### ROWS
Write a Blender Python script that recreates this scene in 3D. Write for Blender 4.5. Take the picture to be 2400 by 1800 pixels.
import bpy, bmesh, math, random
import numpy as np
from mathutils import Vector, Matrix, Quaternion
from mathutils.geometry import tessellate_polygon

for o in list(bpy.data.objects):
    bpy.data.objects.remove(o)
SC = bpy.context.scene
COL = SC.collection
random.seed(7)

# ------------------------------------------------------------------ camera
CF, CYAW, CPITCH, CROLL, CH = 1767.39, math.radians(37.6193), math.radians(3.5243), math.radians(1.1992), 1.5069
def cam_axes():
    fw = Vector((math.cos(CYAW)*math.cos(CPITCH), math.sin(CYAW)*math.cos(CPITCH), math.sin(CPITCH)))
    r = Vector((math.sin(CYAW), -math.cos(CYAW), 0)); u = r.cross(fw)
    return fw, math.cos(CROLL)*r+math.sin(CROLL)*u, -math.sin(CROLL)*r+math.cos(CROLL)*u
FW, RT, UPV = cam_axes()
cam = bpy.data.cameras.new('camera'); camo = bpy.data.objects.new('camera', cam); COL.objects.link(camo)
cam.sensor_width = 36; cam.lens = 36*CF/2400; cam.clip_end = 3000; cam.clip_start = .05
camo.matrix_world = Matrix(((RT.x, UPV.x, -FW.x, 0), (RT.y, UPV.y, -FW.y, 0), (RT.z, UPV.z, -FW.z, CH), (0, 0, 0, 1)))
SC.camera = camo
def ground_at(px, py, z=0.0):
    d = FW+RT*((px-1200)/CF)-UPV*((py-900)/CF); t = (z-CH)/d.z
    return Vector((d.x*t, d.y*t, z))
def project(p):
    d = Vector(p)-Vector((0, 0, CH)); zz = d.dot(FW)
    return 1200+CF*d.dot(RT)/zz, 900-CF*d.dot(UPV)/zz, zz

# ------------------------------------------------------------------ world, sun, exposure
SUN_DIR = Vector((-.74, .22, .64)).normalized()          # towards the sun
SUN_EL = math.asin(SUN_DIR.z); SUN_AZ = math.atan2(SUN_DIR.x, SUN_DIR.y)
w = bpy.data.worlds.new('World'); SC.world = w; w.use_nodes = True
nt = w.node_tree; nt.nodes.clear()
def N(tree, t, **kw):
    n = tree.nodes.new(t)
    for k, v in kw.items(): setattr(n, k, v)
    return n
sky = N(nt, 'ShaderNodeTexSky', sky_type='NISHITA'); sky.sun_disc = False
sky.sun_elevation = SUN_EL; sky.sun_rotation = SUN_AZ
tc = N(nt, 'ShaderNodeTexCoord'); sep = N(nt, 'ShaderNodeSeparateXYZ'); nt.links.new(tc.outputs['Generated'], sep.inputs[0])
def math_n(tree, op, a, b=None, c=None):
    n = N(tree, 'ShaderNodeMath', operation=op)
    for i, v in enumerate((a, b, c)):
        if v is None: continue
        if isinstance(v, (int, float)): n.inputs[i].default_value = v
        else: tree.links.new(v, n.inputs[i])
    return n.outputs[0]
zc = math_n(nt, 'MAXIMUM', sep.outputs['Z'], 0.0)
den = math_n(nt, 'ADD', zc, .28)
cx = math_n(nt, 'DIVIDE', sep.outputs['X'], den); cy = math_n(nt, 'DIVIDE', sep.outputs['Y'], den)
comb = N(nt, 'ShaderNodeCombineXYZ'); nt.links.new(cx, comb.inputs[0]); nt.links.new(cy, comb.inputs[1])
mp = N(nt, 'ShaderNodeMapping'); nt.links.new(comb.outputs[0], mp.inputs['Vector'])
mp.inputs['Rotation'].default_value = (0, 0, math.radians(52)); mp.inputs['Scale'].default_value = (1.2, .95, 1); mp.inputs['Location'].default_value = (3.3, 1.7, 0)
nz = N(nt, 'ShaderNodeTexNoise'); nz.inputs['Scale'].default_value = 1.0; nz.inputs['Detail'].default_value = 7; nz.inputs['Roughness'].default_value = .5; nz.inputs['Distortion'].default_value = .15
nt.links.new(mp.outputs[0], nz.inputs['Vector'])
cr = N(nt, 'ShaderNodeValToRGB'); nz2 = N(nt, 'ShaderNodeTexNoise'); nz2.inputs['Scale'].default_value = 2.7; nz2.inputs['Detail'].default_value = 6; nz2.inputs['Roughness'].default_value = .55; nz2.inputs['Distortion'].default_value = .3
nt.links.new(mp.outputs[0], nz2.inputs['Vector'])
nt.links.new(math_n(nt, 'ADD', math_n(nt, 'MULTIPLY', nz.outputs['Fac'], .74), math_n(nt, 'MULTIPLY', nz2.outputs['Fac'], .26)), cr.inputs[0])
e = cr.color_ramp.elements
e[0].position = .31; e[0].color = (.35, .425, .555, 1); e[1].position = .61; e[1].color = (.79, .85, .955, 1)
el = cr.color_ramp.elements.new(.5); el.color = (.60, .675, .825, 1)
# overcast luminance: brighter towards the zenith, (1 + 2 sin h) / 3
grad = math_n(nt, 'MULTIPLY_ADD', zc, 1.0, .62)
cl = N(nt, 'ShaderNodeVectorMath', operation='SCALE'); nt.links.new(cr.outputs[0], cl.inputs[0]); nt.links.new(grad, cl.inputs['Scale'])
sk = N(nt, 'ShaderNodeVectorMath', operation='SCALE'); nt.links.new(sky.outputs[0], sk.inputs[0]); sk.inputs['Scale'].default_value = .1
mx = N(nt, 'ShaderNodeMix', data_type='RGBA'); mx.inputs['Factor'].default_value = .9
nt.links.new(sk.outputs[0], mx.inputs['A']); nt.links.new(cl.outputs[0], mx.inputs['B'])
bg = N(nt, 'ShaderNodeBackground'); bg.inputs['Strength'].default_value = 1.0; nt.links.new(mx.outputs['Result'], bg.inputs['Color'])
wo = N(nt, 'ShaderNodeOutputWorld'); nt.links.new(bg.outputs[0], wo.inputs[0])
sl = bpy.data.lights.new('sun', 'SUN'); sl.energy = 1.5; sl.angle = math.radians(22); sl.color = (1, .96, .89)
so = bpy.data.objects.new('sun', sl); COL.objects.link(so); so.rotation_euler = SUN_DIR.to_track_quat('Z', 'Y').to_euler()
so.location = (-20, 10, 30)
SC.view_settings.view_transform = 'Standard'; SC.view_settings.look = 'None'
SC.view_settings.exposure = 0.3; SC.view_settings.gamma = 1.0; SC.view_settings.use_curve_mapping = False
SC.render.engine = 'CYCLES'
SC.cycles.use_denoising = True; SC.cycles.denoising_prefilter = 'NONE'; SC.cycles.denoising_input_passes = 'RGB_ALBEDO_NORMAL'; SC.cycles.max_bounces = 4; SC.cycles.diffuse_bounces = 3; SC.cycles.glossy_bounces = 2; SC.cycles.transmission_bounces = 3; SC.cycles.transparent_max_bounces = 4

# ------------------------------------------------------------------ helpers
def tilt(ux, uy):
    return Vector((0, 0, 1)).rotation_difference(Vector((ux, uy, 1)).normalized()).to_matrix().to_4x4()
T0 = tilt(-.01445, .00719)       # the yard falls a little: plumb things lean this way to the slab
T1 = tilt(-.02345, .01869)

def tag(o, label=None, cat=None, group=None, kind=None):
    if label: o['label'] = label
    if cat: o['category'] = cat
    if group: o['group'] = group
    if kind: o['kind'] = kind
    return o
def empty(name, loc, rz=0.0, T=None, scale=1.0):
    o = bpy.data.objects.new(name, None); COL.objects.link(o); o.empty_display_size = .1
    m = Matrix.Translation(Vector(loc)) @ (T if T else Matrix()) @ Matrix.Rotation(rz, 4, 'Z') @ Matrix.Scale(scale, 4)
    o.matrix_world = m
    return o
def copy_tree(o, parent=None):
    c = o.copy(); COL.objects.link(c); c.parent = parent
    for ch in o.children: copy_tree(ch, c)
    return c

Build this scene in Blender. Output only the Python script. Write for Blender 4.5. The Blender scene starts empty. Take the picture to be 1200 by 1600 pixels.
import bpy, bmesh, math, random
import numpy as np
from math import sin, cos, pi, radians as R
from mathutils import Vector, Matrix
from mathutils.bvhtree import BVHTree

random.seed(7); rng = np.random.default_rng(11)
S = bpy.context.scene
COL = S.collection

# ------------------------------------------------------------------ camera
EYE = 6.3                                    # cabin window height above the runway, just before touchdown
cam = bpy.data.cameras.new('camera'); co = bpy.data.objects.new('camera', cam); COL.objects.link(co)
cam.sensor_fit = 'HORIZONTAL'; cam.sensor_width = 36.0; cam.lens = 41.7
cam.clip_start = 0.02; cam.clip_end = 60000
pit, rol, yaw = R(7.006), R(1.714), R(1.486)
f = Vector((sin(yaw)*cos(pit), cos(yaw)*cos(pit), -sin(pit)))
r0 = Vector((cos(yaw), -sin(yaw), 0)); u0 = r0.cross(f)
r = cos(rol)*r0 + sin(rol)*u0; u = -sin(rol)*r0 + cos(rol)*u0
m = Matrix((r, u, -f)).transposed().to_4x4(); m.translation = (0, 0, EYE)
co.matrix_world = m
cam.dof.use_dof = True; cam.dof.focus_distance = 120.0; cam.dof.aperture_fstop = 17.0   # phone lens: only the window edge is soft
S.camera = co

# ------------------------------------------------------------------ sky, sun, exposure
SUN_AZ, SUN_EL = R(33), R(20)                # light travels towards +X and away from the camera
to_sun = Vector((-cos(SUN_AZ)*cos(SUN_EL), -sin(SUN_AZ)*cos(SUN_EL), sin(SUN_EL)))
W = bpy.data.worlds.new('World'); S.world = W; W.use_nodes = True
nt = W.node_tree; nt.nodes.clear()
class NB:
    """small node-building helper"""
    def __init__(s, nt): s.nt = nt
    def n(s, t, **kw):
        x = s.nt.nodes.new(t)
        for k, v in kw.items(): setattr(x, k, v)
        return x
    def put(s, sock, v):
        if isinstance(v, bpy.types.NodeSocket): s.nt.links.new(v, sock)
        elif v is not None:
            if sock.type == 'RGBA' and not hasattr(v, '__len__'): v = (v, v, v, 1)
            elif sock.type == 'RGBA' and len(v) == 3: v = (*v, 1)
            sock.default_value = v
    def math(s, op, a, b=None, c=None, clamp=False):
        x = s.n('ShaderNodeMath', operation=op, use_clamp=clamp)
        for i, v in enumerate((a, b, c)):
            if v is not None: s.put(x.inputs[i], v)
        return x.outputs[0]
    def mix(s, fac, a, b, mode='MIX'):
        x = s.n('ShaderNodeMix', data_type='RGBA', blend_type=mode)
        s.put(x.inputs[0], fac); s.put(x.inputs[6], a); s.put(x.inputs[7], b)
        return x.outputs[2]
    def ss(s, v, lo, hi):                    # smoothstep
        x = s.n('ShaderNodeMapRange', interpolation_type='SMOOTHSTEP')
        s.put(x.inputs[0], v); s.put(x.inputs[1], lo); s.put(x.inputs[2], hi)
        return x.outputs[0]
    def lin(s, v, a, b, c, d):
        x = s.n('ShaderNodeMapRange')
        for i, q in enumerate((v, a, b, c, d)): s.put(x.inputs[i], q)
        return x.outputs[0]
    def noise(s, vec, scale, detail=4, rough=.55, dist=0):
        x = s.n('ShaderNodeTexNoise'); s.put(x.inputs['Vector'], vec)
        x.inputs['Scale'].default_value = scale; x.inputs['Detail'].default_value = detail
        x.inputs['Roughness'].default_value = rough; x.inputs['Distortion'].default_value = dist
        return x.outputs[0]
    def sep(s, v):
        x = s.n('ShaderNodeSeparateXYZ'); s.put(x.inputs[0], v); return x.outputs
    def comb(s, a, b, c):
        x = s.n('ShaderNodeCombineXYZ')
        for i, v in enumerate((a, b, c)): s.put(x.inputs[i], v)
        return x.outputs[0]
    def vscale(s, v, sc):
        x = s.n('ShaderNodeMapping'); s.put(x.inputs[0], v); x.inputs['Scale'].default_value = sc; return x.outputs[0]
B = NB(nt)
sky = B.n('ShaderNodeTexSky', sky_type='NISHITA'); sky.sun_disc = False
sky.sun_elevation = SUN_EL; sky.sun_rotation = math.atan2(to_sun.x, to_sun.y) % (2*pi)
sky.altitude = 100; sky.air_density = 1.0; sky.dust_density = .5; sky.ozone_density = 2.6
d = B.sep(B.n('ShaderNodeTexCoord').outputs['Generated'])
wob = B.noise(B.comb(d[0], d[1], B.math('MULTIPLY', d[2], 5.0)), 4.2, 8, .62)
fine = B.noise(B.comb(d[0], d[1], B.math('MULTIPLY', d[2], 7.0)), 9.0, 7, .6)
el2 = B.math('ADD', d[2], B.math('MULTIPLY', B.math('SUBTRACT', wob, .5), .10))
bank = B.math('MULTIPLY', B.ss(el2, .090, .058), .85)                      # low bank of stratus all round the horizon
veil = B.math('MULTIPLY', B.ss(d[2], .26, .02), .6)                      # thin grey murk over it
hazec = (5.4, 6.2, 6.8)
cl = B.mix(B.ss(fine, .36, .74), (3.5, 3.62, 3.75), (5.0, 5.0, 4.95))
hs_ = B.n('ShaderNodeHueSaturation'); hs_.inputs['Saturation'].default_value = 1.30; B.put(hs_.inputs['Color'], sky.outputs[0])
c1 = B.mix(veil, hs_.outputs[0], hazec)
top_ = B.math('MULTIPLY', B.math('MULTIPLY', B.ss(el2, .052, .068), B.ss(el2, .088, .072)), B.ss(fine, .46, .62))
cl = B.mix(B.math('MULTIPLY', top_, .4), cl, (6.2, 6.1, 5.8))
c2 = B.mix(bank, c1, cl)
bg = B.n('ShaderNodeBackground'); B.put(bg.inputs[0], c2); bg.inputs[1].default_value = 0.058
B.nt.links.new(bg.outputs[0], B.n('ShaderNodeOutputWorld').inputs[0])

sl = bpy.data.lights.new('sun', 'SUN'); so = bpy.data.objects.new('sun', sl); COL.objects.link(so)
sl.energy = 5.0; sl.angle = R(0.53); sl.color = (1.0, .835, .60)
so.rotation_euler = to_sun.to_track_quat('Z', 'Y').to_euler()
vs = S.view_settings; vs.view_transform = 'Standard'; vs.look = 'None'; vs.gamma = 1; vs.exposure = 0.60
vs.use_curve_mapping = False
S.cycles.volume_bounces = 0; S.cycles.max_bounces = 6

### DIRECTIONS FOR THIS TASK
Your task is to retype the entries verbatim, starting with the line that holds "Build this scene" and stopping after the line that holds "from mathutils.bvhtree import BVHTree".

### ANSWER TO THIS TASK
Build this scene in Blender. Output only the Python script. Write for Blender 4.5. The Blender scene starts empty. Take the picture to be 1200 by 1600 pixels.
import bpy, bmesh, math, random
import numpy as np
from math import sin, cos, pi, radians as R
from mathutils import Vector, Matrix
from mathutils.bvhtree import BVHTree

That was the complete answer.